● EXERCISE TASK
Print all the data, keeping every line exactly as it is.

◇ ◇ ◇ ◇

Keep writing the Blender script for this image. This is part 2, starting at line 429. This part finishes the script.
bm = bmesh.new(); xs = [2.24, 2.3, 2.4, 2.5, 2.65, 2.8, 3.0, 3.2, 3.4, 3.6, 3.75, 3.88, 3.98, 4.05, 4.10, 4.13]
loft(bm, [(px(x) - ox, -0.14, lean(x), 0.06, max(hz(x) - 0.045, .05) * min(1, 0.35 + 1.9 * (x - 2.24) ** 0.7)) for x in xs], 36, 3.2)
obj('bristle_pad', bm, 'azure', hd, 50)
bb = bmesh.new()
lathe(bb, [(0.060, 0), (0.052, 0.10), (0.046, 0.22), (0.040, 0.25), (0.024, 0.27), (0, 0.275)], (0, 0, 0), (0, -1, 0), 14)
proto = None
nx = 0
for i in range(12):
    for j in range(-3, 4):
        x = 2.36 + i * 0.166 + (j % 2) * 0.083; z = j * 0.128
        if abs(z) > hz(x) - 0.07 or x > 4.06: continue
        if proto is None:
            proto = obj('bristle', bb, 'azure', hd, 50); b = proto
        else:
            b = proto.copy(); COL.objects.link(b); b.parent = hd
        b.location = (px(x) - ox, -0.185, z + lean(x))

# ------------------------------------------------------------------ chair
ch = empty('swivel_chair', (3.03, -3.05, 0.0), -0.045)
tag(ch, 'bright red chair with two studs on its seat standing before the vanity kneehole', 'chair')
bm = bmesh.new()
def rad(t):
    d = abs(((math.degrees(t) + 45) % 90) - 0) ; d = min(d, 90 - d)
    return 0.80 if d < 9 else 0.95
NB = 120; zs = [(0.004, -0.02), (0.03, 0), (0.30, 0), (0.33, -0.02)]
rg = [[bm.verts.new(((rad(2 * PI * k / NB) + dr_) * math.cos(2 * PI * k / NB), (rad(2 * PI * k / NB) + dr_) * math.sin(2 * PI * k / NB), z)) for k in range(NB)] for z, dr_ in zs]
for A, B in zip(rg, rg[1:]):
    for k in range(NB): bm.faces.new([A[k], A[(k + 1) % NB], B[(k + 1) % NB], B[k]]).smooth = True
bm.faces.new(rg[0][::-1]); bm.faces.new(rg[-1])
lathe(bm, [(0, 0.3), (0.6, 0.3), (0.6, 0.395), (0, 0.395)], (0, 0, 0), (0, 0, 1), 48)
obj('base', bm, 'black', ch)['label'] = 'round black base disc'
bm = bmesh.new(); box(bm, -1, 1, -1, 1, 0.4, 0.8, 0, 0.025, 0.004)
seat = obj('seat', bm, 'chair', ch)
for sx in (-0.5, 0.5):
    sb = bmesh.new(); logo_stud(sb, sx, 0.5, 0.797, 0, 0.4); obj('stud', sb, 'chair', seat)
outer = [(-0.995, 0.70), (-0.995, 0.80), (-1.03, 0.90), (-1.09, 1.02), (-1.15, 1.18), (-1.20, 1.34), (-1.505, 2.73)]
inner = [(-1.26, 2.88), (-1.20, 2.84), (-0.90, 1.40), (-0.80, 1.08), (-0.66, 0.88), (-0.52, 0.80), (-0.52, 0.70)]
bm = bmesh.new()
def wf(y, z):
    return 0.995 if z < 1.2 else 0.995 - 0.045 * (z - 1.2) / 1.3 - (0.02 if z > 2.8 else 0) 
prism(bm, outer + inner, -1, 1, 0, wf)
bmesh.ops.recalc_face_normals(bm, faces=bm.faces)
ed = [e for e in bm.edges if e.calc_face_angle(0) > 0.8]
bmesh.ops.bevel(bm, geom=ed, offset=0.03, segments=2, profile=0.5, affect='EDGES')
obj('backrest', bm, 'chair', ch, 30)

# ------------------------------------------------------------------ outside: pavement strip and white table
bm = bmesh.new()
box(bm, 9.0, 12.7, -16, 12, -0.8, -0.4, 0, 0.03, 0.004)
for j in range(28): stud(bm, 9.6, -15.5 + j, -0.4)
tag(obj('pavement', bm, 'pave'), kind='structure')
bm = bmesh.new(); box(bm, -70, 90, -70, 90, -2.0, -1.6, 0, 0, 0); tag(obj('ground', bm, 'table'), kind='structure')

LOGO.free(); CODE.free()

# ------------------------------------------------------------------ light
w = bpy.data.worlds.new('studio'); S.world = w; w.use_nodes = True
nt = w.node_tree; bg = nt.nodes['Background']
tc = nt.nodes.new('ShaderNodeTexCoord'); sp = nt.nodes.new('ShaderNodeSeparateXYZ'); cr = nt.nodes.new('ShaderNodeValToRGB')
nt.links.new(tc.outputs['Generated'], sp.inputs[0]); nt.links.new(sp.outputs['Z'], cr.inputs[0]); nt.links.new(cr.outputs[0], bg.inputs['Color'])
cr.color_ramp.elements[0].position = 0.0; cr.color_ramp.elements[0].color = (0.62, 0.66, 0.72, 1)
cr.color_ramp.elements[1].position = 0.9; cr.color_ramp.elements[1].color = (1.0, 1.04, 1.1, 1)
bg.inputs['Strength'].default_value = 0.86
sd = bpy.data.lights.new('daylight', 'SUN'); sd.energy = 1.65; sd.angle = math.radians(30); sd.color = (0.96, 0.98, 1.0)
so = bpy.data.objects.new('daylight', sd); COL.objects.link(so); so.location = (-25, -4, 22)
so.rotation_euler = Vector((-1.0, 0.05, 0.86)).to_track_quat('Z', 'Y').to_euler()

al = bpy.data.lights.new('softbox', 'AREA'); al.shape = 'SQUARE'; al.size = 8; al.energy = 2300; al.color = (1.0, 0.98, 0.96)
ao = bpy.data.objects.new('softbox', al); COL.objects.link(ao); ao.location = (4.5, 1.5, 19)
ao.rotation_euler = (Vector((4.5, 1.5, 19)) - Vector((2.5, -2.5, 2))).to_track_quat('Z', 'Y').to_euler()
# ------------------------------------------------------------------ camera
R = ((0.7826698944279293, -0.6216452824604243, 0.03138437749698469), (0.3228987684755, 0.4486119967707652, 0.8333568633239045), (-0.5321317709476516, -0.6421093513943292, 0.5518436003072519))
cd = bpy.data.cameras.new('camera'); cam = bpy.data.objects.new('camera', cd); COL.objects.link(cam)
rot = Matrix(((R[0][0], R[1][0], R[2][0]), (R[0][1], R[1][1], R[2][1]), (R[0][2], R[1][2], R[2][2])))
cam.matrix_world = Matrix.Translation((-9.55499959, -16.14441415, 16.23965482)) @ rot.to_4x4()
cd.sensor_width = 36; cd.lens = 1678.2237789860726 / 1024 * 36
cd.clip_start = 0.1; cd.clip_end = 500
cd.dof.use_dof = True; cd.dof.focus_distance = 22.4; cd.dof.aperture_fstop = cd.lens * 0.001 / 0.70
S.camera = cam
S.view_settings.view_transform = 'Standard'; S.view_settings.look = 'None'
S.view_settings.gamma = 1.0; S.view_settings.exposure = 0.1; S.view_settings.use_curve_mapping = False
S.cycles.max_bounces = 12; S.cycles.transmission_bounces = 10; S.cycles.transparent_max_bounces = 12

◇ ◇ ◇ ◇

● SOLUTION TO THIS PROBLEM
Keep writing the Blender script for this image. This is part 2, starting at line 429. This part finishes the script.
bm = bmesh.new(); xs = [2.24, 2.3, 2.4, 2.5, 2.65, 2.8, 3.0, 3.2, 3.4, 3.6, 3.75, 3.88, 3.98, 4.05, 4.10, 4.13]
loft(bm, [(px(x) - ox, -0.14, lean(x), 0.06, max(hz(x) - 0.045, .05) * min(1, 0.35 + 1.9 * (x - 2.24) ** 0.7)) for x in xs], 36, 3.2)
obj('bristle_pad', bm, 'azure', hd, 50)
bb = bmesh.new()
lathe(bb, [(0.060, 0), (0.052, 0.10), (0.046, 0.22), (0.040, 0.25), (0.024, 0.27), (0, 0.275)], (0, 0, 0), (0, -1, 0), 14)
proto = None
nx = 0
for i in range(12):
    for j in range(-3, 4):
        x = 2.36 + i * 0.166 + (j % 2) * 0.083; z = j * 0.128
        if abs(z) > hz(x) - 0.07 or x > 4.06: continue
        if proto is None:
            proto = obj('bristle', bb, 'azure', hd, 50); b = proto
        else:
            b = proto.copy(); COL.objects.link(b); b.parent = hd
        b.location = (px(x) - ox, -0.185, z + lean(x))

# ------------------------------------------------------------------ chair
ch = empty('swivel_chair', (3.03, -3.05, 0.0), -0.045)
tag(ch, 'bright red chair with two studs on its seat standing before the vanity kneehole', 'chair')
bm = bmesh.new()
def rad(t):
    d = abs(((math.degrees(t) + 45) % 90) - 0) ; d = min(d, 90 - d)
    return 0.80 if d < 9 else 0.95
NB = 120; zs = [(0.004, -0.02), (0.03, 0), (0.30, 0), (0.33, -0.02)]
rg = [[bm.verts.new(((rad(2 * PI * k / NB) + dr_) * math.cos(2 * PI * k / NB), (rad(2 * PI * k / NB) + dr_) * math.sin(2 * PI * k / NB), z)) for k in range(NB)] for z, dr_ in zs]
for A, B in zip(rg, rg[1:]):
    for k in range(NB): bm.faces.new([A[k], A[(k + 1) % NB], B[(k + 1) % NB], B[k]]).smooth = True
bm.faces.new(rg[0][::-1]); bm.faces.new(rg[-1])
lathe(bm, [(0, 0.3), (0.6, 0.3), (0.6, 0.395), (0, 0.395)], (0, 0, 0), (0, 0, 1), 48)
obj('base', bm, 'black', ch)['label'] = 'round black base disc'
bm = bmesh.new(); box(bm, -1, 1, -1, 1, 0.4, 0.8, 0, 0.025, 0.004)
seat = obj('seat', bm, 'chair', ch)
for sx in (-0.5, 0.5):
    sb = bmesh.new(); logo_stud(sb, sx, 0.5, 0.797, 0, 0.4); obj('stud', sb, 'chair', seat)
outer = [(-0.995, 0.70), (-0.995, 0.80), (-1.03, 0.90), (-1.09, 1.02), (-1.15, 1.18), (-1.20, 1.34), (-1.505, 2.73)]
inner = [(-1.26, 2.88), (-1.20, 2.84), (-0.90, 1.40), (-0.80, 1.08), (-0.66, 0.88), (-0.52, 0.80), (-0.52, 0.70)]
bm = bmesh.new()
def wf(y, z):
    return 0.995 if z < 1.2 else 0.995 - 0.045 * (z - 1.2) / 1.3 - (0.02 if z > 2.8 else 0) 
prism(bm, outer + inner, -1, 1, 0, wf)
bmesh.ops.recalc_face_normals(bm, faces=bm.faces)
ed = [e for e in bm.edges if e.calc_face_angle(0) > 0.8]
bmesh.ops.bevel(bm, geom=ed, offset=0.03, segments=2, profile=0.5, affect='EDGES')
obj('backrest', bm, 'chair', ch, 30)

# ------------------------------------------------------------------ outside: pavement strip and white table
bm = bmesh.new()
box(bm, 9.0, 12.7, -16, 12, -0.8, -0.4, 0, 0.03, 0.004)
for j in range(28): stud(bm, 9.6, -15.5 + j, -0.4)
tag(obj('pavement', bm, 'pave'), kind='structure')
bm = bmesh.new(); box(bm, -70, 90, -70, 90, -2.0, -1.6, 0, 0, 0); tag(obj('ground', bm, 'table'), kind='structure')

LOGO.free(); CODE.free()

# ------------------------------------------------------------------ light
w = bpy.data.worlds.new('studio'); S.world = w; w.use_nodes = True
nt = w.node_tree; bg = nt.nodes['Background']
tc = nt.nodes.new('ShaderNodeTexCoord'); sp = nt.nodes.new('ShaderNodeSeparateXYZ'); cr = nt.nodes.new('ShaderNodeValToRGB')
nt.links.new(tc.outputs['Generated'], sp.inputs[0]); nt.links.new(sp.outputs['Z'], cr.inputs[0]); nt.links.new(cr.outputs[0], bg.inputs['Color'])
cr.color_ramp.elements[0].position = 0.0; cr.color_ramp.elements[0].color = (0.62, 0.66, 0.72, 1)
cr.color_ramp.elements[1].position = 0.9; cr.color_ramp.elements[1].color = (1.0, 1.04, 1.1, 1)
bg.inputs['Strength'].default_value = 0.86
sd = bpy.data.lights.new('daylight', 'SUN'); sd.energy = 1.65; sd.angle = math.radians(30); sd.color = (0.96, 0.98, 1.0)
so = bpy.data.objects.new('daylight', sd); COL.objects.link(so); so.location = (-25, -4, 22)
so.rotation_euler = Vector((-1.0, 0.05, 0.86)).to_track_quat('Z', 'Y').to_euler()

al = bpy.data.lights.new('softbox', 'AREA'); al.shape = 'SQUARE'; al.size = 8; al.energy = 2300; al.color = (1.0, 0.98, 0.96)
ao = bpy.data.objects.new('softbox', al); COL.objects.link(ao); ao.location = (4.5, 1.5, 19)
ao.rotation_euler = (Vector((4.5, 1.5, 19)) - Vector((2.5, -2.5, 2))).to_track_quat('Z', 'Y').to_euler()
# ------------------------------------------------------------------ camera
R = ((0.7826698944279293, -0.6216452824604243, 0.03138437749698469), (0.3228987684755, 0.4486119967707652, 0.8333568633239045), (-0.5321317709476516, -0.6421093513943292, 0.5518436003072519))
cd = bpy.data.cameras.new('camera'); cam = bpy.data.objects.new('camera', cd); COL.objects.link(cam)
rot = Matrix(((R[0][0], R[1][0], R[2][0]), (R[0][1], R[1][1], R[2][1]), (R[0][2], R[1][2], R[2][2])))
cam.matrix_world = Matrix.Translation((-9.55499959, -16.14441415, 16.23965482)) @ rot.to_4x4()
cd.sensor_width = 36; cd.lens = 1678.2237789860726 / 1024 * 36
cd.clip_start = 0.1; cd.clip_end = 500
cd.dof.use_dof = True; cd.dof.focus_distance = 22.4; cd.dof.aperture_fstop = cd.lens * 0.001 / 0.70
S.camera = cam
S.view_settings.view_transform = 'Standard'; S.view_settings.look = 'None'
S.view_settings.gamma = 1.0; S.view_settings.exposure = 0.1; S.view_settings.use_curve_mapping = False
S.cycles.max_bounces = 12; S.cycles.transmission_bounces = 10; S.cycles.transparent_max_bounces = 12